### Stated exercise
Leave out the pictures, and return only the lines running from the one that contains "Generate a Blender" to the one that contains "COL = S.collection", both included, exactly as they appear.

### Entries shown
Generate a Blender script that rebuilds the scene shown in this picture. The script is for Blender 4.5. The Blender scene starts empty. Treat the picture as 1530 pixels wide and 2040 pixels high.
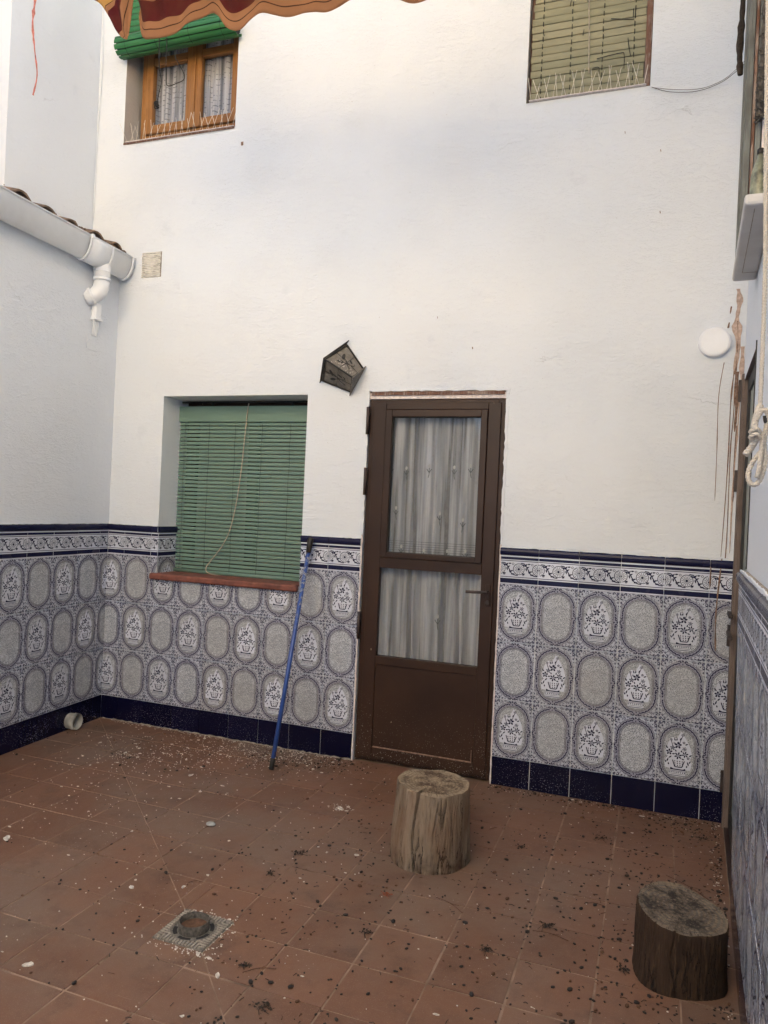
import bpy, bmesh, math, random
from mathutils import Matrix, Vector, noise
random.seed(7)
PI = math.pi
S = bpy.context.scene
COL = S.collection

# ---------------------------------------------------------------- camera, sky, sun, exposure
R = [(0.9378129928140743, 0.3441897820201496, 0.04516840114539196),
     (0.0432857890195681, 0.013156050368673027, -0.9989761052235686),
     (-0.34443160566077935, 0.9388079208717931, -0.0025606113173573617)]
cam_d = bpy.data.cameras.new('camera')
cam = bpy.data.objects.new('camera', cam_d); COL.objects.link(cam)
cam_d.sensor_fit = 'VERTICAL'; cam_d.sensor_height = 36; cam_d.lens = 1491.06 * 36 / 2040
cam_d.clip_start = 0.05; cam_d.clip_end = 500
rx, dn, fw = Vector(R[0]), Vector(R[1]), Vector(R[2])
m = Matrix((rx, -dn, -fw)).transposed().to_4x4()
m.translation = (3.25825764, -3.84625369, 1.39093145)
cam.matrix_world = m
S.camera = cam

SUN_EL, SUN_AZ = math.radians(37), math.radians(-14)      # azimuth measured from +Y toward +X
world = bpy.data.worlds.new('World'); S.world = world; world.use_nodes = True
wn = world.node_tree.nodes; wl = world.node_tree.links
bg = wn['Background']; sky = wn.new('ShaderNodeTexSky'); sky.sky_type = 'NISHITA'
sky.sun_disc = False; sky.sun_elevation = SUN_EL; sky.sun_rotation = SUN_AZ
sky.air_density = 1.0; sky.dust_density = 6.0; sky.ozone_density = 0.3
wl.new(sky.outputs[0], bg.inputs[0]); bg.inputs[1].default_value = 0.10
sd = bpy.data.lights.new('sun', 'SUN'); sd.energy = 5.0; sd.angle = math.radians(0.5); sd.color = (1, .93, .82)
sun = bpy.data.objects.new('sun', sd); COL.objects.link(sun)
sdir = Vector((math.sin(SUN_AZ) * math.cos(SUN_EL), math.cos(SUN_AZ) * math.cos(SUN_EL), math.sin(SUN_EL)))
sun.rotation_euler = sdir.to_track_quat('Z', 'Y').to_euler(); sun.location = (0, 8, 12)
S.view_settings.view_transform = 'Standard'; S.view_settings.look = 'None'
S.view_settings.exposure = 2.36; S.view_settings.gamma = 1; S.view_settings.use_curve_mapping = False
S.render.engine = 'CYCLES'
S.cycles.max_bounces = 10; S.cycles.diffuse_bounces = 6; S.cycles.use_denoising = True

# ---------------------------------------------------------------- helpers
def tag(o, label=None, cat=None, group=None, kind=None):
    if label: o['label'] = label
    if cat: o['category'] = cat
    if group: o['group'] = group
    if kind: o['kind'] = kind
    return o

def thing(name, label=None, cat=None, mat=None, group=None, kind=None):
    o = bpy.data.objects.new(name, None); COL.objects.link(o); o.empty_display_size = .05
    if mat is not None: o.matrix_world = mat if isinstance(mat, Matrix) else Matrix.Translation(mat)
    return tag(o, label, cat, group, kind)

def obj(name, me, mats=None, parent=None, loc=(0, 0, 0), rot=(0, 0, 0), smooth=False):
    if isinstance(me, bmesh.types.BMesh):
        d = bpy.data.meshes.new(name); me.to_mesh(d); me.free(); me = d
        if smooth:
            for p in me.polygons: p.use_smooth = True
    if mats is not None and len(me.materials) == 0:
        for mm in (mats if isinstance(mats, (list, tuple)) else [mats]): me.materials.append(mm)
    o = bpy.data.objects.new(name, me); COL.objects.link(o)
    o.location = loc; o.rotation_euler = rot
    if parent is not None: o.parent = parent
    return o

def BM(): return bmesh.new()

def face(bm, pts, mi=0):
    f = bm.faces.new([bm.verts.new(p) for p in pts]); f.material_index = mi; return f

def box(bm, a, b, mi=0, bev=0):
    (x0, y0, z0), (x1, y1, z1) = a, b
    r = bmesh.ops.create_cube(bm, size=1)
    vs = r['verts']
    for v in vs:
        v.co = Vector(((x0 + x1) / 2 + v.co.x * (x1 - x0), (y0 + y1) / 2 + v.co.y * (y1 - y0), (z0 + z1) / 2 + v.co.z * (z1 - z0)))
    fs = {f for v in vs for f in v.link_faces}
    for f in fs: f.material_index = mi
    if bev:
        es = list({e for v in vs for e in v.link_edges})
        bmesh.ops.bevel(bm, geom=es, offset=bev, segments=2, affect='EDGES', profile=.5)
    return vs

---

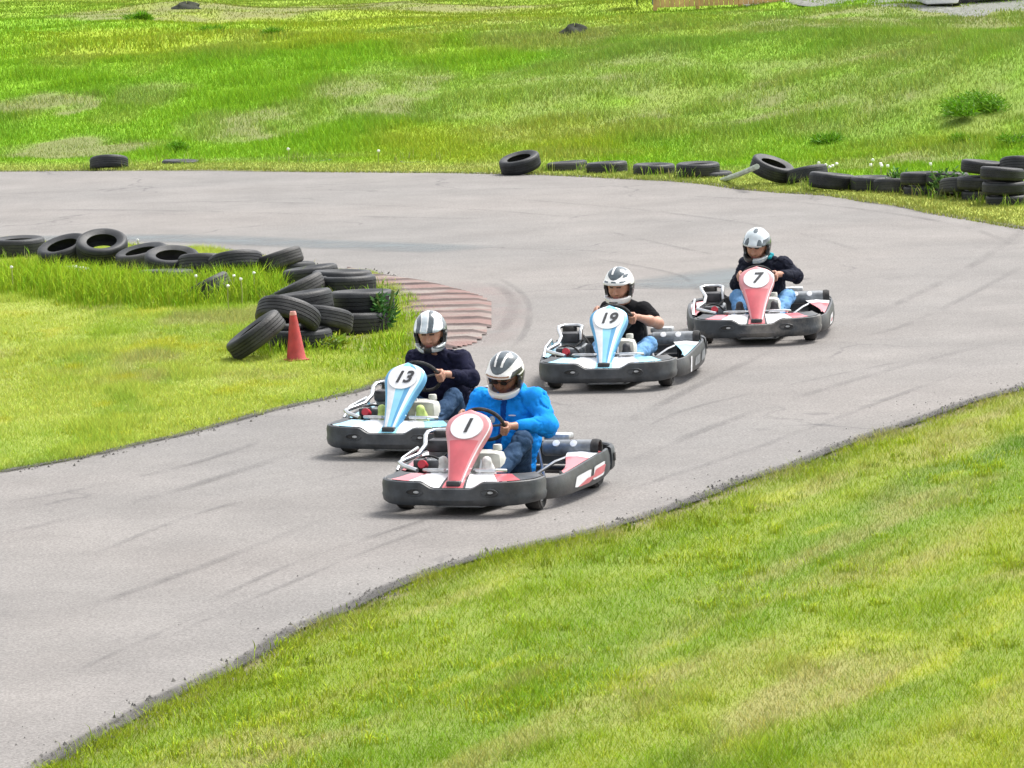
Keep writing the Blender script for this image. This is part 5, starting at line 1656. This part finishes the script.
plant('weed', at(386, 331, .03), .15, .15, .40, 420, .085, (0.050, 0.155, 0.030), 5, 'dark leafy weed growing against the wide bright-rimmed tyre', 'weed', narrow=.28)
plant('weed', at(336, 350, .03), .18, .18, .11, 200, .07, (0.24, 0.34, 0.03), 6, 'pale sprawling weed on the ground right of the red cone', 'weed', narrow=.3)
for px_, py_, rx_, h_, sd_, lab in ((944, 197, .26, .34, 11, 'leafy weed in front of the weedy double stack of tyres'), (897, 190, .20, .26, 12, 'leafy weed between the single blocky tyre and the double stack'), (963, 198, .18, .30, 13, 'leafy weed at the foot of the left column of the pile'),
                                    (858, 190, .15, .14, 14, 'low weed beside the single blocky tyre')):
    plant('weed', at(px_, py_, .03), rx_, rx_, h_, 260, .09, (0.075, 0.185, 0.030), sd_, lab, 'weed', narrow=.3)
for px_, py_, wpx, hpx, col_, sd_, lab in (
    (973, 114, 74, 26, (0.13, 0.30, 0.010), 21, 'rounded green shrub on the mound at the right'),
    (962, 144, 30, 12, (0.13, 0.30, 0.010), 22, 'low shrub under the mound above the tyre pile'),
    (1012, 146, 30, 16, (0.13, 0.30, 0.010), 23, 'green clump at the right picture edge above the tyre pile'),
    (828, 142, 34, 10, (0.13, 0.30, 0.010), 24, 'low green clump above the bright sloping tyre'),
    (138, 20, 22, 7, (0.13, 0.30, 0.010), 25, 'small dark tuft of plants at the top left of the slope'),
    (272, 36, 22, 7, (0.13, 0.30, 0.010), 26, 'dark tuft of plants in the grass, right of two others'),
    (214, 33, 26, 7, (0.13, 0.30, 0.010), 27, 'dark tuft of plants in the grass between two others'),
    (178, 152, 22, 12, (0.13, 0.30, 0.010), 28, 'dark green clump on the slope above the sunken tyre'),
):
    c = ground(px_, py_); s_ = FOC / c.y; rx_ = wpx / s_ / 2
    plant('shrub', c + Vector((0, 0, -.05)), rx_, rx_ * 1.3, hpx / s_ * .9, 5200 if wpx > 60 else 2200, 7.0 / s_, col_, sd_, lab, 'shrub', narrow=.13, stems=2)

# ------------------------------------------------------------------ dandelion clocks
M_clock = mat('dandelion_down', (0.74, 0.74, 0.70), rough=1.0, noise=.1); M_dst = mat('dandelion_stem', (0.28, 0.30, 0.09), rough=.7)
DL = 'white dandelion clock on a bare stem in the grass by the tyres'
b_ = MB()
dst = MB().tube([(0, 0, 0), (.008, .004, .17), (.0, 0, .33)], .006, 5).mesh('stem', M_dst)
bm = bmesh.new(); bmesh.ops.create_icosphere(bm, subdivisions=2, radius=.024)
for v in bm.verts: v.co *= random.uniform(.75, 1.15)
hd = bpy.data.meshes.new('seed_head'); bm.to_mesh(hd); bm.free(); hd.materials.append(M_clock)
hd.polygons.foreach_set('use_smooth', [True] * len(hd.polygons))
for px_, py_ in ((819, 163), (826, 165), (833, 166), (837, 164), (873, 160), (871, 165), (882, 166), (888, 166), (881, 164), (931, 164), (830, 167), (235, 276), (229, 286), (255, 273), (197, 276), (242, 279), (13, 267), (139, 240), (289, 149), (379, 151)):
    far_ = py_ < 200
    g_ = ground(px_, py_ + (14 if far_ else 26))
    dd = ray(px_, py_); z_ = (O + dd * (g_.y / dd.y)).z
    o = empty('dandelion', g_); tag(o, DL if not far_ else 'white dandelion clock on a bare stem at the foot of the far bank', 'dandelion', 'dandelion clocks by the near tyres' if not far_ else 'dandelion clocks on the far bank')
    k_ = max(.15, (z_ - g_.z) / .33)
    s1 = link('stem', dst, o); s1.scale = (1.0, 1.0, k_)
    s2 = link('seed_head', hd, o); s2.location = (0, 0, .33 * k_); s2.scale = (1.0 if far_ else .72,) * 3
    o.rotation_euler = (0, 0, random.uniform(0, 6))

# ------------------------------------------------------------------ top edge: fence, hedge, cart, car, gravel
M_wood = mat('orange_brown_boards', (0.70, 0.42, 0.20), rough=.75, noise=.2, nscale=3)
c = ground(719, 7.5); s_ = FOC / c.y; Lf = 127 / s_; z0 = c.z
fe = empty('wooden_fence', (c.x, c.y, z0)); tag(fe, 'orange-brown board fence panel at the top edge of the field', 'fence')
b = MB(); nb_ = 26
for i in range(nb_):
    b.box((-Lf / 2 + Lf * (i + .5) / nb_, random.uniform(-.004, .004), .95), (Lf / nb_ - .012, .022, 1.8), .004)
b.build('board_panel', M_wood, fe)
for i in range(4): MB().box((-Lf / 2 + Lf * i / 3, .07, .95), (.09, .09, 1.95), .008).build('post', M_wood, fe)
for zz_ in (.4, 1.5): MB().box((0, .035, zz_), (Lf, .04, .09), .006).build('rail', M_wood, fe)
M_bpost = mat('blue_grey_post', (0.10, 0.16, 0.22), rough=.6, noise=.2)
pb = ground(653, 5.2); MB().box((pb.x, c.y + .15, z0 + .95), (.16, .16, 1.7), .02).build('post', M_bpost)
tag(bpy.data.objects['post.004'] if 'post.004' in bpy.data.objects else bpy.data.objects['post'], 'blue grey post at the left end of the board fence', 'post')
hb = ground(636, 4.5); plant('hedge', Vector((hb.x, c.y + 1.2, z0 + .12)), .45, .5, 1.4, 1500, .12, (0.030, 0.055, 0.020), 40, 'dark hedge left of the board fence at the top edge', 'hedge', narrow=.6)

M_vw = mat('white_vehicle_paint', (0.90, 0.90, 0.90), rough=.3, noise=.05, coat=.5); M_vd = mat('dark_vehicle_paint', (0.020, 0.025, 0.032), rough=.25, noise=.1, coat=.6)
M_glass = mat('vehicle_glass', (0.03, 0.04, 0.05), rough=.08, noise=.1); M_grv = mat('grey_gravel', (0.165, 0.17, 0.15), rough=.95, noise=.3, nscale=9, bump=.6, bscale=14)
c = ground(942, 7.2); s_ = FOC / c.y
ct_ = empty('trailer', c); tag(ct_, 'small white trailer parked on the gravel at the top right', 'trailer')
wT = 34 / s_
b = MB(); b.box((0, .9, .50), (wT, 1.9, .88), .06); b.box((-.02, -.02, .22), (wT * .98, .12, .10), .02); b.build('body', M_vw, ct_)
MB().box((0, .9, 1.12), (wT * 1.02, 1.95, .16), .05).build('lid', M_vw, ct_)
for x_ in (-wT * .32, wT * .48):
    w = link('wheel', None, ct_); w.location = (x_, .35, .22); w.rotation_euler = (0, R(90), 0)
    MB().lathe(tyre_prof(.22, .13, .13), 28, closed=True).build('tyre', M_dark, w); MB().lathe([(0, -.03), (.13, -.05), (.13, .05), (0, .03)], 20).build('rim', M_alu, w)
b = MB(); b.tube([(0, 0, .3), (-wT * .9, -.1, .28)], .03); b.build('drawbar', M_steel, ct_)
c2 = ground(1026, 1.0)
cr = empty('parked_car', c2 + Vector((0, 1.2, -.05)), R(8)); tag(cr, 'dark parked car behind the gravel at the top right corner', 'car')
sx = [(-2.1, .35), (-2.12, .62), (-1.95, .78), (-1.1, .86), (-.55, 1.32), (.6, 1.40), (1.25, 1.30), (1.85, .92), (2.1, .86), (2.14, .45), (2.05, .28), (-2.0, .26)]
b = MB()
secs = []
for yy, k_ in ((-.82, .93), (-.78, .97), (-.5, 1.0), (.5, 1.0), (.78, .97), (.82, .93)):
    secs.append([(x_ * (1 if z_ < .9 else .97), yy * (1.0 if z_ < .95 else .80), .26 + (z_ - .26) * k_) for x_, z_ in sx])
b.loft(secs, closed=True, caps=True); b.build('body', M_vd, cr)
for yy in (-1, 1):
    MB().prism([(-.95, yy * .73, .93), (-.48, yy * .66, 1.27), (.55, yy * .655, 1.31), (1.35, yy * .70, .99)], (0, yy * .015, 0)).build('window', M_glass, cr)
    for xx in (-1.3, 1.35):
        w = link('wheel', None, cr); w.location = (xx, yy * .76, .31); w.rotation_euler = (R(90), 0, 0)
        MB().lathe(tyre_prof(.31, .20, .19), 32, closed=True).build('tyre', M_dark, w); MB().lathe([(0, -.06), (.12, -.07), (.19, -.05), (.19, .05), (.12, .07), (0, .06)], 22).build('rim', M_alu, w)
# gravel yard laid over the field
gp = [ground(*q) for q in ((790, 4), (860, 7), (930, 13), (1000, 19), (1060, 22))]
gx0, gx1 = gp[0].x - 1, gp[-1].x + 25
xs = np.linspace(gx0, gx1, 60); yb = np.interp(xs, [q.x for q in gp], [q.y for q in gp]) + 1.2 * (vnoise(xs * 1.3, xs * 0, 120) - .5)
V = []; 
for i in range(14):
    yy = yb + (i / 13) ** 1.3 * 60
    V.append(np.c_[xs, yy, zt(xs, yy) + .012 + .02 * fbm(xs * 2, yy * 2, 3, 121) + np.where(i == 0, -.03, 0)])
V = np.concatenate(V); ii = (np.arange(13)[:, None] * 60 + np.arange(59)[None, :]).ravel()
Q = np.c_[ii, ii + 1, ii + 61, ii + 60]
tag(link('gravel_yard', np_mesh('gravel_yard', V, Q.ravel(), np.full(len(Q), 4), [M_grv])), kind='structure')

### Full answer
Generate a Blender script that rebuilds the scene shown in this picture. The script is for Blender 4.5. The Blender scene starts empty. Treat the picture as 1530 pixels wide and 2040 pixels high.
import bpy, bmesh, math, random
from mathutils import Matrix, Vector, noise
random.seed(7)
PI = math.pi
S = bpy.context.scene
COL = S.collection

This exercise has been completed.